Beleza Americana (1999)
Vencedor de cinco estatuetas do Oscar, incluindo a de Melhor Filme, Beleza Americana equilibra temas como existencialismo, sexualidade, homofobia e materialismo. É uma sátira à vida suburbana branca dos Estados Unidos.
Bastante elogiado na época de seu lançamento, Beleza Americana foi escolhido em 2005 pelo site Premiere como um dos "filmes mais superestimados de todos os tempos". Ao comentar os 20 anos do longa, a revista Time indicou que Beleza Americana foi "trabalhado de maneira simplista e sem alma", além de "polido para um gosto insípido".
Em 2012, o site Complex incluiu Beleza Americana em uma lista dos "10 filmes de mensagem mais forçada de todos os tempos". O site IndieWire escreveu, ao comentar os 15 anos do filme: “Vítima, talvez, do hype exagerado, o filme de Sam Mendes de maneira alguma é ruim, mas é difícil lembrar por que exatamente (...) todo mundo enlouqueceu com o filme”. Já o site Upprox o classificou como "o pior vencedor do Oscar da era moderna".
Beleza Americana ainda sucumbe à sensibilidade moderna: apresenta ideias redutivas sobre pedofilia, em que um homem branco e privilegiado de meia-idade sente luxúria por uma adolescente — algo que passa longe de questionamento.
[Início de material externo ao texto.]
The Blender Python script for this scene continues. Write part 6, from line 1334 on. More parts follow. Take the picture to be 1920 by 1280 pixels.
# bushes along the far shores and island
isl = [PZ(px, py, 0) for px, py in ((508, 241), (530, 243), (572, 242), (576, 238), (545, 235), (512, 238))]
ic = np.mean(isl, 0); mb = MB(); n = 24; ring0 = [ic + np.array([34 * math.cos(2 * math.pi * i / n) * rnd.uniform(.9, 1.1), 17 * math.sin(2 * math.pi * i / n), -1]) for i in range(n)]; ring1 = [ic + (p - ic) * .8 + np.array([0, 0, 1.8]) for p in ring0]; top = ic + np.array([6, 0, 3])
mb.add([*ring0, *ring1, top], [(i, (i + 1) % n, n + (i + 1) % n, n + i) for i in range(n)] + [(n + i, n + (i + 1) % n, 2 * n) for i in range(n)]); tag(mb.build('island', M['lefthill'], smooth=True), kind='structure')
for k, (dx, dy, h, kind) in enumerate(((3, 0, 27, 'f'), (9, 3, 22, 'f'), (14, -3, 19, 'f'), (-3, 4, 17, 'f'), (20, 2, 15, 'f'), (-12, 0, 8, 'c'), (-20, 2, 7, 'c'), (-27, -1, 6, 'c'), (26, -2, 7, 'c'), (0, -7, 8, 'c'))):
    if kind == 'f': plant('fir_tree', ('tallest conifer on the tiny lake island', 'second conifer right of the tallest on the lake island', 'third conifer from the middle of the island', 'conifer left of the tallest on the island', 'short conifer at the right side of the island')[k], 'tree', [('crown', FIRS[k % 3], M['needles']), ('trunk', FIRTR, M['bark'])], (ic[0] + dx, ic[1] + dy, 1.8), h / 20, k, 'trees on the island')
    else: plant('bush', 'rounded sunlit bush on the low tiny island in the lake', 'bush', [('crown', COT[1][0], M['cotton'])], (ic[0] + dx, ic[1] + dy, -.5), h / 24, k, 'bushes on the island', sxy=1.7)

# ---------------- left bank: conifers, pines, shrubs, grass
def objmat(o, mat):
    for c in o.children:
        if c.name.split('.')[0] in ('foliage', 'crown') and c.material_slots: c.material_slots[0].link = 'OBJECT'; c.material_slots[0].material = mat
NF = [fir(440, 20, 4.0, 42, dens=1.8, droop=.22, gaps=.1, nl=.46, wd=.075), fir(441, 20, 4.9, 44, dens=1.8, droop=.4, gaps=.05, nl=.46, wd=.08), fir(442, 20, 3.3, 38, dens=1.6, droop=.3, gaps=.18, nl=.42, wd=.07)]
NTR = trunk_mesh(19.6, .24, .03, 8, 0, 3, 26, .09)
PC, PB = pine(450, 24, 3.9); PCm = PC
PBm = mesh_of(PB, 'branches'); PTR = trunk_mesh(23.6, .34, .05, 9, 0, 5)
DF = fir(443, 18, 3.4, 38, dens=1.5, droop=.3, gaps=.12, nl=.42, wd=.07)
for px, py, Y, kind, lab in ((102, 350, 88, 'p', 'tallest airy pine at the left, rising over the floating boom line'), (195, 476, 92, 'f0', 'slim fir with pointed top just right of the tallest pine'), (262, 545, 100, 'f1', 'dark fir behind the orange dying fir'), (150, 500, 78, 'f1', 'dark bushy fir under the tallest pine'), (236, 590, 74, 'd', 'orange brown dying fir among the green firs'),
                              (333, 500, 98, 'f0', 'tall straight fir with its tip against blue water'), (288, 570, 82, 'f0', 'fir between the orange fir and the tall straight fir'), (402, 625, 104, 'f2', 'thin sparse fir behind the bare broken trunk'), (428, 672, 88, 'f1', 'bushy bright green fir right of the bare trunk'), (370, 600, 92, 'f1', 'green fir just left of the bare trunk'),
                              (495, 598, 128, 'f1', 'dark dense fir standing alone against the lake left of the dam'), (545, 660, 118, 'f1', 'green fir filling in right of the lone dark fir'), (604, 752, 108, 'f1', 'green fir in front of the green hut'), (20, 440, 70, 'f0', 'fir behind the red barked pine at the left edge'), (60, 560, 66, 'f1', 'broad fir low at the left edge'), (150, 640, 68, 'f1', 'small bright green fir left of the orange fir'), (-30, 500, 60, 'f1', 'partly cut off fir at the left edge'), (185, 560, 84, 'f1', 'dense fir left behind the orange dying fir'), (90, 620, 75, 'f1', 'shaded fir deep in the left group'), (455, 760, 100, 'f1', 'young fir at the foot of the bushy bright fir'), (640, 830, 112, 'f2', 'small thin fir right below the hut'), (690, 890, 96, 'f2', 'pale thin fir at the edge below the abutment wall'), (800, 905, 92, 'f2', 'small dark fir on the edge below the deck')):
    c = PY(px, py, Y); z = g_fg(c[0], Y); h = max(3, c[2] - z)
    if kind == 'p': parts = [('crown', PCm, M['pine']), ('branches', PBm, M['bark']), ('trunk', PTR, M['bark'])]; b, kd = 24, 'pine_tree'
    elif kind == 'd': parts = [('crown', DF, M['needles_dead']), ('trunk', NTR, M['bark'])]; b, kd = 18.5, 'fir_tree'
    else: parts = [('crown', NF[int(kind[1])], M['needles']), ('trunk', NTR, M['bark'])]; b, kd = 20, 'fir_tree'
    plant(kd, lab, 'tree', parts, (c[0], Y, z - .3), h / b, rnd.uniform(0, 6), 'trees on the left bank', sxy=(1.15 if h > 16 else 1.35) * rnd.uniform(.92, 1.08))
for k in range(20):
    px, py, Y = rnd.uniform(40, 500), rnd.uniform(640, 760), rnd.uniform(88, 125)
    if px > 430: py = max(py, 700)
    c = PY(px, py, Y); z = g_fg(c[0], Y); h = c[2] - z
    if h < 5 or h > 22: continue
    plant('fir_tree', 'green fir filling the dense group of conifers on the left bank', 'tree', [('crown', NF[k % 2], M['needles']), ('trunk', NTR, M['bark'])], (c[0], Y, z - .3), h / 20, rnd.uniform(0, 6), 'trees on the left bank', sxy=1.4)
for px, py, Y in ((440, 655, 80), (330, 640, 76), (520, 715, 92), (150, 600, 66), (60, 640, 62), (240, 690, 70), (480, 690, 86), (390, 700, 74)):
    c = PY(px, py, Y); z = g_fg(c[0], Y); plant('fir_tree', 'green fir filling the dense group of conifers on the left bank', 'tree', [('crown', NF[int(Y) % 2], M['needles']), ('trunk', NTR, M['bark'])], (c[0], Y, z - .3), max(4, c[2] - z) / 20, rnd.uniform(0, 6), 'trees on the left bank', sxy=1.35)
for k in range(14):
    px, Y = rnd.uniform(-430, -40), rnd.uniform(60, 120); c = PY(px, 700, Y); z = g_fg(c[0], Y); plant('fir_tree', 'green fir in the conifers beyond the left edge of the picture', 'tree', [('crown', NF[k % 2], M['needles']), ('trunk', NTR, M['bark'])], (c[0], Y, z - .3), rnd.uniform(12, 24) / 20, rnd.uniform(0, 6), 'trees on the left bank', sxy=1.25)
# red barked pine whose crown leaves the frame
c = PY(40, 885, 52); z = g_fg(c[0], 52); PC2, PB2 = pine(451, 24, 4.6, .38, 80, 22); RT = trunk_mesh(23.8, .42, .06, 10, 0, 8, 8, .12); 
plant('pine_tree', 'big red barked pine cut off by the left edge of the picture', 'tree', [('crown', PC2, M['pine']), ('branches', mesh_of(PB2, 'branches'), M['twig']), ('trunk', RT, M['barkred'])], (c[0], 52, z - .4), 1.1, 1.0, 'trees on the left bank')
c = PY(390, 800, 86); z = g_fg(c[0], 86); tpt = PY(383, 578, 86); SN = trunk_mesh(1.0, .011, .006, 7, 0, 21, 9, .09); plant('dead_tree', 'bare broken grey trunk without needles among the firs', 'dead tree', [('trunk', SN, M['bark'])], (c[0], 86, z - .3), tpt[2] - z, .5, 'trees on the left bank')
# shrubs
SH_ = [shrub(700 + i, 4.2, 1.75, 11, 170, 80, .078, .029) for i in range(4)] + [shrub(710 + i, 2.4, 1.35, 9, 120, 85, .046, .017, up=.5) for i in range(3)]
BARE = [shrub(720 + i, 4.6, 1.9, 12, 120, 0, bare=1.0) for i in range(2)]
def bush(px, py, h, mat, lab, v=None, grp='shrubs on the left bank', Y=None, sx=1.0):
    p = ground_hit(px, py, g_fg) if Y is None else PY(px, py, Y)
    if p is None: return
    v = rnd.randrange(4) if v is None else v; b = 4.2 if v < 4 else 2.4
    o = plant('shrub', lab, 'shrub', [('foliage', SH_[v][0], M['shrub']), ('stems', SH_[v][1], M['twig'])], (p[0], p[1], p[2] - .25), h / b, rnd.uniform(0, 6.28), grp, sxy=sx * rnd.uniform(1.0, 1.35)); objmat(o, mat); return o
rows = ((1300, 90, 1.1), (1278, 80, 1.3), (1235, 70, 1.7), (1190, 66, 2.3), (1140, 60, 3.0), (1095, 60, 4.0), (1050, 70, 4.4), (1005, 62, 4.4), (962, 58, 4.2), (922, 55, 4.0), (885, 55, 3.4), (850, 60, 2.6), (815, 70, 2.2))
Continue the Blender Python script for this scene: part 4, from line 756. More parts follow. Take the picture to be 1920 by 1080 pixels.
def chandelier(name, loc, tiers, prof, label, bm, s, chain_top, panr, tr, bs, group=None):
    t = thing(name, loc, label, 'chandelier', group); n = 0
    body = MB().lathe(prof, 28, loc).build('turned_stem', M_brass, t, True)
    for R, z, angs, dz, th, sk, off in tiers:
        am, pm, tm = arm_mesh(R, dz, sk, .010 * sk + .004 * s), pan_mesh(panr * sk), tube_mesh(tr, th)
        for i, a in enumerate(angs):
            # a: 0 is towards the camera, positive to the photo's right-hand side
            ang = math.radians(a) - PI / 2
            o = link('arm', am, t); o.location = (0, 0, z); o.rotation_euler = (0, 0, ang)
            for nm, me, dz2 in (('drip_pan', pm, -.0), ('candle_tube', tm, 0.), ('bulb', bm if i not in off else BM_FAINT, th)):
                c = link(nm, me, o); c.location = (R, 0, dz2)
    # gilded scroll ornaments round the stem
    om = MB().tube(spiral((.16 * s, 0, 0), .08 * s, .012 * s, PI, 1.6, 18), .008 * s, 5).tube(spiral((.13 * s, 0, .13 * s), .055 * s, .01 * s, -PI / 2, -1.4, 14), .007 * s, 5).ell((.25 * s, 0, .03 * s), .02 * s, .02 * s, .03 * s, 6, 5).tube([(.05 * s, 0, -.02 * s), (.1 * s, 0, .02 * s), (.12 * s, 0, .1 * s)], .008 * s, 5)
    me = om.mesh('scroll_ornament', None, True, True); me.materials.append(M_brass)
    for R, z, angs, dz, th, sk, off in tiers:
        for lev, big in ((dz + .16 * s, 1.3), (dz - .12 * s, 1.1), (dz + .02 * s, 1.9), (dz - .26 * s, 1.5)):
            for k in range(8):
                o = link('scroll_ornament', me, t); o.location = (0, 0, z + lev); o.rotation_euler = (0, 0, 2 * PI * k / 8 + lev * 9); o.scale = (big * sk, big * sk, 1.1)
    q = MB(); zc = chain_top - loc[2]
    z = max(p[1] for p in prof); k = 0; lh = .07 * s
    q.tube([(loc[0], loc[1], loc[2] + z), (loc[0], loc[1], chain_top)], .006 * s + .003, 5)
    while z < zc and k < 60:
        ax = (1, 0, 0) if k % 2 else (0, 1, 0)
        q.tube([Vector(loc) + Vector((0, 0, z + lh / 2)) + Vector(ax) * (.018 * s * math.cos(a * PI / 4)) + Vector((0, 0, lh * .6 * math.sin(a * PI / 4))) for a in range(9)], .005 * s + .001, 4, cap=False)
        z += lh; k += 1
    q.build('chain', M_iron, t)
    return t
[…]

Outro ponto periclitante é o tratamento dado a um personagem gay, cuja revelação traz consequências fatais. Os personagens distribuem falas vagas e pretensiosamente filosóficas ("Às vezes, há tanta beleza no mundo que eu não posso resistir").
A atuação oscarizada de Kevin Spacey é um dos destaques de Beleza Americana, mas fica obliterada pelas acusações de assédio que ele recebeu mais tarde. Em entrevista ao site da revista The Hollywood Reporter, a atriz Thora Birch comentou: "É inevitável pensar ‘ótimo, agora temos uma mancha neste filme’. Mas isto não deveria ser refletido no filme. Quem tem culpa? Kevin. E isso não tem nada a ver com Beleza Americana".